Detto più semplicemente: l'utilità dev'essere direttamente riferibile al fondo e non al suo proprietario.
Ai fini che ci occupano il contesto generale è sufficientemente chiaro.
Secondo il consolidato orientamento giurisprudenziale, seguito dall'unanime dottrina, una persona può reclamare la proprietà dell'area sulla quale parcheggia, eventualmente agire per difendere tale asserito diritto ma non può mai invocare una servitù di parcheggio.
Una recente sentenza della Corte di Cassazione ribadisce il perché.
Si legge nel provvedimento degli ermellini che il parcheggio di autovetture su di un'area può costituire legittima manifestazione di un possesso a titolo di proprietà del suolo, ma non anche estrinsecazione di un potere di fatto riconducibile al contenuto di un diritto di servitù, diritto caratterizzato dalla cosiddetta realitas, intesa come inerenza al fondo dominante dell'utilità così come al fondo servente del peso, mentre la mera commoditas di parcheggiare l'auto per specifiche persone che accedano al fondo (anche numericamente limitate) non può in alcun modo integrare gli estremi della utilità inerente al fondo stesso, risolvendosi, viceversa, in un vantaggio affatto personale dei proprietari (Cass. n. 8137 del 2004).
Ed ancora, si è chiarito che il nostro sistema giuridico non prevede la facoltà, per i privati, di costituire servitù meramente personali (cosiddette servitù irregolari), intese come limitazioni del diritto di proprietà gravanti su di un fondo a vantaggio non del fondo finitimo, bensì del singolo proprietario di quest'ultimo, sì che siffatta convenzione negoziale, del tutto inidonea alla costituzione del diritto reale limitato di servitù, va inquadrata nell'ambito del diritto d'uso, ovvero nello schema del contratto di locazione o dei contratti affini, quali l'affitto o il comodato.
In entrambi i casi, il diritto trasferito, attesane la natura personale ed il carattere obbligatorio, non può ritenersi ipso facto trasmissibile, in assenza di una ulteriore, apposita convenzione stipulata dall'avente diritto con il nuovo proprietario del bene asservito.

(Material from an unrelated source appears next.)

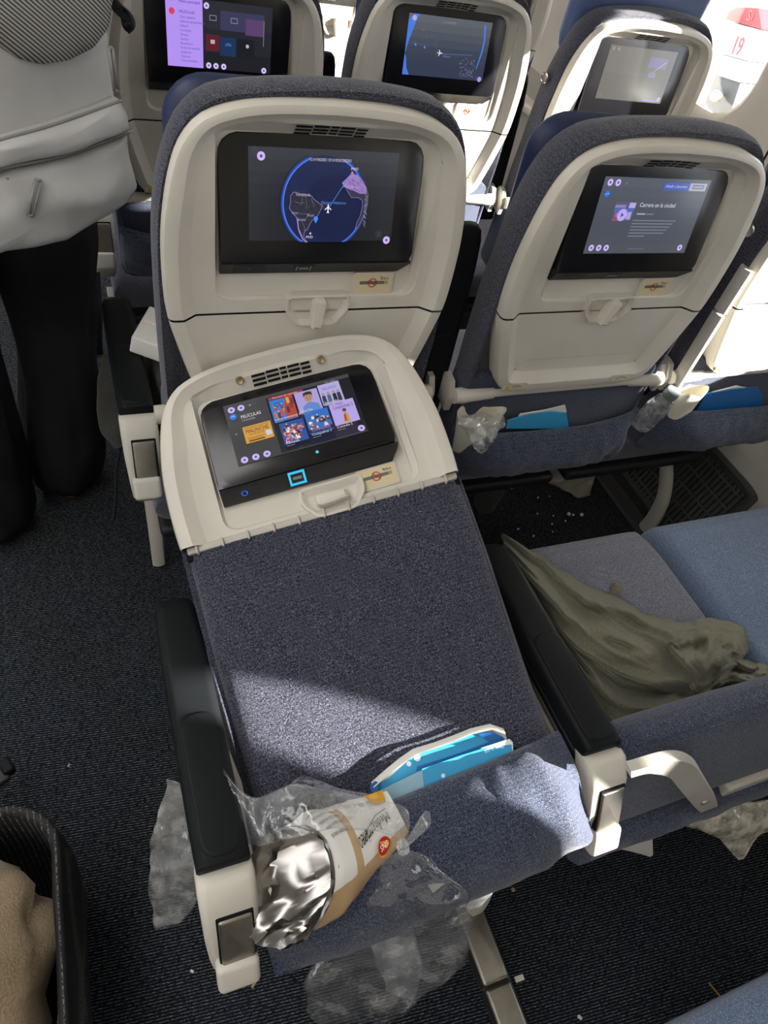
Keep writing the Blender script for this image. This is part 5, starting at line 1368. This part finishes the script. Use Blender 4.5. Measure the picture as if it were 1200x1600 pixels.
def person():
    o = Vector((-.21, 1.14, 0)); t = empty('person', o, 'person in black trousers standing in the aisle wearing a grey backpack, facing forward', 'person')
    n = [((0, 0, .90), (.15, .11)), ((0, .0, 1.05), (.145, .10)), ((0, .01, 1.25), (.16, .105)), ((0, .01, 1.40), (.13, .09)), ((0, .02, 1.50), .055), ((0, .035, 1.58), .075), ((0, .04, 1.68), .085), ((0, .03, 1.73), .06),
         ((.17, .01, 1.40), .058), ((.235, .03, 1.14), .045), ((.20, .22, 1.06), .034), ((-.17, .01, 1.40), .058), ((-.235, .03, 1.14), .045), ((-.20, .22, 1.06), .034),
         ((.085, 0, .84), .085), ((.09, .03, .48), .058), ((.07, .02, .10), .036), ((.075, .10, .04), .032), ((-.085, 0, .84), .085), ((-.09, -.06, .48), .058), ((-.10, -.10, .10), .036), ((-.105, -.02, .04), .032)]
    e = [(0, 1), (1, 2), (2, 3), (3, 4), (4, 5), (5, 6), (6, 7), (3, 8), (8, 9), (9, 10), (3, 11), (11, 12), (12, 13), (0, 14), (14, 15), (15, 16), (16, 17), (0, 18), (18, 19), (19, 20), (20, 21)]
    for wi, sx in ((10, -1), (13, 1)):
        w = Vector(n[wi][0]); base = len(n)
        n.append((tuple(w + Vector((sx * .01, .07, 0))), .030)); e.append((wi, base))
        for k, (dx, L) in enumerate(((-.026, .070), (-.009, .080), (.009, .075), (.026, .058))):
            a = len(n); n.append((tuple(w + Vector((dx, .10, -.002))), .009)); n.append((tuple(w + Vector((dx, .10 + L * .5, -.012))), .008)); n.append((tuple(w + Vector((dx * 1.05, .10 + L * .85, -.035))), .007)); e += [(base, a), (a, a + 1), (a + 1, a + 2)]
        a = len(n); n.append((tuple(w + Vector((sx * .035, .055, .0))), .010)); n.append((tuple(w + Vector((sx * .045, .095, -.010))), .008)); e += [(base, a), (a, a + 1)]
    skinned('body', n, e, M['skin'], t)
    jn = [((0, 0, .86), (.165, .125)), ((0, .0, 1.05), (.16, .115)), ((0, .01, 1.25), (.175, .12)), ((0, .01, 1.41), (.14, .10)), ((.175, .01, 1.40), .068), ((.24, .03, 1.14), .055), ((.205, .19, 1.075), .045), ((-.175, .01, 1.40), .068), ((-.24, .03, 1.14), .055), ((-.205, .19, 1.075), .045)]
    skinned('jacket', jn, [(0, 1), (1, 2), (2, 3), (3, 4), (4, 5), (5, 6), (3, 7), (7, 8), (8, 9)], M['jacket'], t)
    # loose trousers
    mb = MB(); N_ = 32
    for sgn, hip, knee, ank in ((1, (.082, 0, .90), (.088, .03, .48), (.055, .03, .045)), (-1, (-.082, 0, .90), (-.092, -.06, .48), (-.105, -.09, .045))):
        rings = []; cs = catmull([hip, knee, ank], 10)
        for i, c in enumerate(cs):
            s = i / (len(cs) - 1); r_ = .105 - .030 * s + .010 * math.sin(s * 9)
            rings.append([c + Vector((r_ * math.cos(2 * pi * j / N_) * (1 + .16 * noise.noise(Vector((j * .55, s * 5, sgn)))), r_ * 1.1 * math.sin(2 * pi * j / N_) * (1 + .18 * noise.noise(Vector((j * .5, s * 6, sgn + 4)))), .02 * noise.noise(Vector((j * .3, s * 4, 1))) * s)) for j in range(N_)])
        mb.rings(rings)
        mb2 = None
    mb.rings([[Vector((.19 * a * math.cos(2 * pi * j / N_), .125 * a * math.sin(2 * pi * j / N_), z)) for j in range(N_)] for z, a in ((.80, .80), (.86, .98), (.95, 1.0), (1.0, .96), (1.04, .9))])
    mb.build('trousers', M['trousers'], t, 180)
    for x, y in ((.058, .095), (-.105, -.025)):
        mb = MB(); rings = []
        for yy, w, h in ((-.115, .03, .03), (-.10, .065, .075), (-.03, .075, .085), (.05, .085, .06), (.11, .078, .045), (.15, .05, .03), (.158, .02, .015)):
            rings.append([Vector((x + a, y + yy, h / 2 + .001 + b)) for a, b in rrect(w, h, min(w, h) * .4, 5)])
        mb.rings(rings); mb.build('shoe', M['tan_shoe'], t, 60)
    mb = MB(); rings = []
    for k in range(9):
        th = pi * .62 * k / 8 + .05; rings.append([Vector((.098 * math.sin(th) * math.cos(2 * pi * j / 20), .03 - .012 + .112 * math.sin(th) * math.sin(2 * pi * j / 20), 1.685 + .115 * math.cos(th))) for j in range(20)])
    mb.rings(rings); mb.build('hair', M['hair'], t, 180)
    mb = MB(); mb.tube([(0, .12, 1.665), (0, .145, 1.645), (0, .125, 1.630)], [.010, .014, .011], 8); mb.build('nose', M['skin'], t, 180)
    for x in (-.033, .033):
        mb = MB(); mb.lathe([(.001, -.006), (.010, -.002), (.010, .002), (.001, .006)], (x, .112, 1.675), 10); mb.build('eye', M['hair'], t, 180)
        mb = MB(); mb.tube([(x * 2.75, .03, 1.69), (x * 2.95, .025, 1.675), (x * 2.7, .03, 1.65)], [.008, .014, .008], 8); mb.build('ear', M['skin'], t, 180)
    mb = MB(); mb.tube([(-.022, .118, 1.607), (0, .124, 1.605), (.022, .118, 1.607)], [.004, .006, .004], 8); mb.build('mouth', M.setdefault('lip', plastic('lips', (.40, .16, .13), .5, .05, .3, 0)), t, 180)
person()

def backpack():
    BR, BL = at_y(212, 296, .945), at_y(0, 388, .845)
    X = (BR - BL).normalized(); TR = at_y(163, 0, .955); Z = (TR - BR); Z = (Z - X * Z.dot(X)).normalized(); Y = Z.cross(X).normalized()   # Y : forward
    w = (BR - BL).length * 1.62; H = .47; D = .15
    c0 = BR - X * (w / 2)
    t = empty('backpack', c0, 'light grey backpack with striped rounded top panel worn in the aisle', 'backpack')
    Mx = Matrix((X, Y, Z)).transposed().to_4x4()
    inv = Mx.inverted()
    t.matrix_world = Matrix.Translation(c0) @ Mx
    def L(px, py, d=0.0): return inv @ (at_plane(px, py, BR, Y) - c0) + Vector((0, -d, 0))
    def pad(name, outline, d0, bulge, mat, seed, n=72, fold=.008, k=7):
        lp = resample([Vector((p[0], p[1])) for p in outline], n)
        if sum(a.x * b.y - b.x * a.y for a, b in zip(lp, lp[1:] + lp[:1])) < 0: lp.reverse()
        cen = sum(lp, Vector((0, 0))) / n; rings = [[Vector((p.x, D * .95, p.y)) for p in inset(lp, .02)] if name == 'main_compartment' else [Vector((p.x, .01, p.y)) for p in lp]]
        for i in range(k + 9):
            f = i / (k + 8); s = 1 - f ** 1.4
            dep = d0 + bulge * (1 - s ** 4) ** .5
            ring = []
            for p in lp:
                q = cen + (p - cen) * max(s, .01)
                ring.append(Vector((q.x, -dep + fold * (1 - s) ** .3 * (noise.noise(Vector((q.x * 9, q.y * 16, seed))) + .6 * (ridged(Vector((q.x, q.y, seed * .01)), 9, seed) - .4)), q.y)))
            rings.append(ring)
        mb = MB(); mb.rings(rings); return mb.build(name, M[mat], t, 180)
    ro = [L(196, 306), L(211, 290), L(204, 240), L(194, 196), L(184, 150), L(175, 60), L(168, 0), L(160, -70), L(140, -150)]
    pad('main_compartment', [(p.x, p.z) for p in ro] + [(w * .2, H), (-w * .38, H), (-w * .5, H * .85), (-w * .5, .08), (-w * .42, .0), (w * .38, .0)], -.012, .014, 'pack', 2.0, 110, .012)
    pl = [L(-70, 420), L(0, 390), L(100, 372), L(196, 312), L(212, 288), L(198, 240), L(193, 204), L(100, 238), L(0, 262), L(-70, 276)]
    pad('front_pocket', [(p.x, p.z) for p in pl], .004, .026, 'pack', 5.0, 110, .028)
    pl = [L(-70, 272), L(0, 254), L(100, 232), L(196, 196), L(192, 172), L(180, 150), L(120, 172), L(60, 192), L(0, 208), L(-70, 228)]
    pad('pocket_flap', [(p.x, p.z) for p in pl], .006, .026, 'pack', 9.0, 100, .016)
    # piping along the seams
    for pts in ([(-60, 224), (0, 207), (60, 191), (120, 171), (182, 149)], [(-60, 274), (0, 254), (100, 233), (196, 197)], [(0, 270), (10, 330), (26, 376)]):
        mb = MB(); mb.tube(catmull([L(a, b, .020) for a, b in pts], 5), .0022, 8); mb.build('seam_piping', M['zip'], t, 180)
    # striped rounded panel
    pl = [L(-70, 50), L(-20, 60), L(20, 88), L(60, 98), L(100, 92), L(140, 72), L(164, 40), L(172, -20), L(150, -90), L(60, -120), L(-40, -100)]
    pad('striped_panel', [(p.x, p.z) for p in pl], .008, .020, 'stripes', 12.0, 90, .002)
    # zip pulls
    for a, b, wd in (((40, 268), (28, 322), .0065), ((150, 64), (160, 130), .005)):
        p, q = L(*a, .036), L(*b, .036); d = (q - p).normalized(); e = Vector((d.z, 0, -d.x)); mb = MB()
        for s in (-.55, .55):
            c = e * wd * s; mb.tube([p + c, q + c], .0025, 8)
        mb.tube([p - e * wd * .6, p + e * wd * .6], .0025, 8); mb.tube([q - e * wd * .6, q + e * wd * .6], .0025, 8)
        mb.build('zip_pull', M['zip'], t, 180)
    # black strap end with loop at the upper right
    mb = MB(); mb.tube(catmull([L(160, -30, .0), L(172, 4, .012), L(186, 20, .02), L(190, 32, .022), L(184, 40, .02)], 5), .008, 10, flat=(1.1, .5)); mb.build('strap_end', M['pad'], t, 180)
    mb = MB(); pts = [L(176, 6, .02), L(186, 14, .022), L(190, 30, .024), L(186, 40, .022), L(180, 34, .022), L(178, 18, .02)]; mb.tube(catmull(pts, 4, True), .0025, 8); mb.build('strap_loop', M['pad'], t, 180)
    for x in (-.13, .13):
        mb = MB(); mb.tube(catmull([(x, D * .9, .06), (x * .9, D + .20, .12), (x * .8, D + .22, .34), (x * .7, D * 1.0, H - .02)], 6), .02, 10, flat=(1.3, .4)); mb.build('shoulder_strap', M['pack'], t, 180)
def rrect_off(x0, x1, y0, y1, r):
    return [(a + (x0 + x1) / 2, b + (y0 + y1) / 2) for a, b in rrect(x1 - x0, y1 - y0, r, 8)]
backpack()

# ------------------------------------------------------------------ outside the windows
M['tarmac'] = plastic('sunny_tarmac', (0.20, 0.165, 0.12), 0.9, 0.1, 0.1, 0)
M['red'] = plastic('red_paint', (0.30, 0.025, 0.03), 0.4, 0.03, 0.5, 0)
M['signwhite'] = plastic('white_paint', (0.30, 0.27, 0.26), 0.4, 0.03, 0.5, 0)
mb = MB(); mb.add([(2.2, -14, -2.6), (30, -14, -2.6), (30, 30, -2.6), (2.2, 30, -2.6)], [(0, 1, 2, 3)]); structure(mb.build('ground', M['tarmac'], smooth=False))
def outside():
    XS = 5.4
    q = lambda a, b, x=XS: at_x(a, b, x)
    o = q(1140, 190); base = Vector((XS + .3, q(1130, 120).y, -2.6))
    t = empty('service_unit', base, 'red topped white ground service unit numbered 19 outside the window', 'vehicle')
    def prism(name, pts, mat, d0, d1):
        P_ = [q(a, b) - base for a, b in pts]; mb = MB(); mb.rings([[p + Vector((d0, 0, 0)) for p in P_], [p + Vector((d1, 0, 0)) for p in P_]]); return mb.build(name, M[mat], t, 30)
    prism('red_dome', [(1140, 32), (1133, 30), (1139, 18), (1152, 11), (1185, 13), (1190, 46)], 'red', 0, .9)
    prism('white_panel', [(1136, 33), (1186, 46), (1168, 95), (1120, 82)], 'signwhite', 0, .9)
    prism('lower_panel', [(1119, 83), (1167, 96), (1150, 128), (1112, 116)], 'signwhite', .03, .9)
    prism('dark_skirt', [(1112, 117), (1150, 129), (1128, 196), (1084, 186)], 'grey_grille', .05, .9)
    prism('mirror_post', [(1130, 10), (1140, 12), (1122, 64), (1112, 70)], 'signwhite', -.2, -.12)
    prism('mirror', [(1129, 14), (1137, 16), (1133, 28), (1125, 26)], 'grey_grille', -.26, -.2)
    for cx, cy, r in ((1123, 150, .05),):
        c = q(cx, cy) - base; mb = MB(); mb.lathe([(r, .0), (r * 1.02, .04), (r * .8, .06), (r * .3, .05), (.01, .05)], mat=Matrix.Translation(c) @ Matrix.Rotation(R(-90), 4, 'Y')); mb.build('wheel', M['steel'], t, 40)
    a, b = q(1140, 84), q(1158, 88); ux = (b - a).normalized(); uy = (q(1147, 66) - a); uy = (uy - ux * uy.dot(ux)).normalized()
    g = G(); g.eps = .001
    L = (b - a).length; g.text('19', 0, 0, L * 1.35, 'd8434a', maxw=L * .85)
    g.text('Si', L * .35, L * 1.75, L * .75, 'd8605a')
    g.build('number', M['print'], lambda x, y, z: a + ux * x + uy * y + Vector((-.004 - z, 0, 0)) - base, t)
outside()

(Nella specie, il giudice di merito aveva qualificato come costitutiva di una duplice servitù, di passaggio e di parcheggio, una convenzione tra privati con la quale il venditore di un appartamento aveva altresì concesso all'acquirente, in sede di stipula dell'atto pubblico di alienazione, il diritto d'uso di uno scantinato al fine di parcheggiarvi un'autovettura, nonché il diritto di passaggio sull'area che ne consentita l'accesso-, diritto non riconosciuto, in seguito, dagli eredi dello stesso venditore.
La S.C., nel cassare la pronuncia, ha sancito il principio di diritto di cui in massima) (Cass. n. 190 del 1999) (Cass. 13 settembre 2012, n. 15334).
Per rispondere alla domanda che ci si è posti in principio, è possibile affermare: non esiste una servitù di parcheggio in quanto il diritto di parcheggiare, che può comunque esistere sotto altre forme, difetta del requisito della realtà, ossia riguarda specificamente il proprietario della macchina e non una sua proprietà ed il fondo su cui si esercita.